A shape memory alloy (SMA) with a composition of
Ni60Ti40
(wt%) was chosen for the fabrication of active beam elements intended for use as
cyclic actuators and incorporated into a morphing aerospace structure. The active
structure is a variable-geometry chevron (VGC) designed to reduce jet engine noise
in the take-off flight regime while maintaining efficiency in the cruise regime.
This two-part work addresses the training, characterization and derived material
properties of the new nickel-rich composition, the assessment of the actuation
properties of the active beam actuator and the accurate analysis of the VGC and
its subcomponents using a model calibrated from the material characterization.

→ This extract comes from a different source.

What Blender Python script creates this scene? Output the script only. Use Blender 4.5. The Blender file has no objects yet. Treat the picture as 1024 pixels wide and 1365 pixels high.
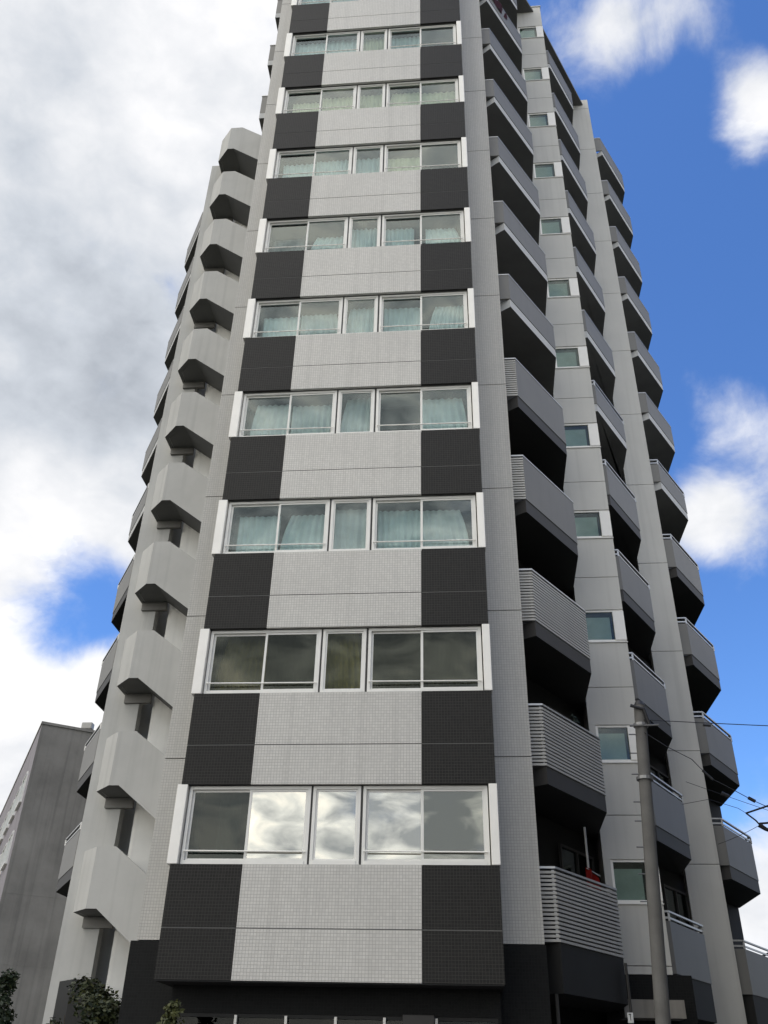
import bpy, bmesh, math, random
from mathutils import Vector, Matrix
random.seed(7)
S = bpy.context.scene
COL = S.collection

# ------------------------------------------------------------------ camera
cam_d = bpy.data.cameras.new('camera')
cam = bpy.data.objects.new('camera', cam_d)
COL.objects.link(cam)
R_ = Vector((0.9962871, 0.0835234, 0.0208764))
D_ = Vector((-0.0278502, 0.5421189, -0.8398402))
F_ = Vector((-0.0814638, 0.8361405, 0.5424322))
m = Matrix.Identity(4)
for i in range(3):
    m[i][0] = R_[i]; m[i][1] = -D_[i]; m[i][2] = -F_[i]
m.translation = Vector((0, 0, 1.5))
cam.matrix_world = m
cam_d.sensor_fit = 'VERTICAL'
cam_d.sensor_height = 36.0
cam_d.lens = 36.0 * 1192.95 / 1365.0
cam_d.clip_start = 0.05
cam_d.clip_end = 3000
S.camera = cam

# ------------------------------------------------------------------ world
SUN_EL, SUN_AZ = math.radians(60), math.radians(235)   # compass-style: from +Y clockwise; sun high behind the viewer's left shoulder, veiled by cloud
w = bpy.data.worlds.new('World'); S.world = w; w.use_nodes = True
nt = w.node_tree; N = nt.nodes; L = nt.links
N.clear()
def nd(t, **k):
    n = N.new(t)
    for a, b in k.items(): setattr(n, a, b)
    return n
def mth(op, a, b=None, c=None, clamp=False):
    n = nd('ShaderNodeMath', operation=op); n.use_clamp = clamp
    for i, v in enumerate((a, b, c)):
        if v is None: continue
        if isinstance(v, (int, float)): n.inputs[i].default_value = v
        else: L.new(v, n.inputs[i])
    return n.outputs[0]
out = nd('ShaderNodeOutputWorld')
sky = nd('ShaderNodeTexSky', sky_type='NISHITA')
sky.sun_disc = False
sky.sun_elevation = SUN_EL; sky.sun_rotation = SUN_AZ
sky.air_density = 1.0; sky.dust_density = 0.35; sky.ozone_density = 3.0
tc = nd('ShaderNodeTexCoord')
vec = tc.outputs['Generated']
hs = nd('ShaderNodeHueSaturation'); hs.inputs['Saturation'].default_value = 1.1; hs.inputs['Value'].default_value = 1.0
L.new(sky.outputs[0], hs.inputs['Color'])
bg_sky = nd('ShaderNodeBackground'); bg_sky.inputs['Strength'].default_value = 0.10
tn = nd('ShaderNodeMix', data_type='RGBA', blend_type='MULTIPLY'); tn.inputs['Factor'].default_value = 1.0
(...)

The characterization performed in part I of this work was intended to provide
quantitative information used to predict the response of SMA beam actuators
of the same composition and with the same heat treatment history. Material
in the form of plates was received and ASTM standard tensile testing coupons
were fabricated and tested. To fully characterize the material response as an
actuator, various thermomechanical experiments were performed. Properties such
as actuation strain and transformation temperatures as a function of applied
stress were of primary interest. Results from differential scanning calorimetry,
monotonic tensile loading and constant stress thermal loading for the as-received,
untrained material are first presented. These show lower transformation temperatures,
higher elastic stiffnesses (60–90 GPa) and lower recoverable transformation strains (≈1.5%) when compared to equiatomic NiTi (Nitinol). Stabilization (training) cycles were applied
to the tensile specimens and characterization tests were repeated for the stable (trained)
material. The effects of specimen training included the saturation of cyclically generated
irrecoverable plastic strains and a broadening of the thermal transformation hysteresis. A
set of final derived material properties for this stable material is provided. Finally, the
actuation response of a structural beam component composed of the same material given
the same thermomechanical processing conditions was assessed by applying a constant
bias load and a variable bias load as thermal actuation cycles were imposed.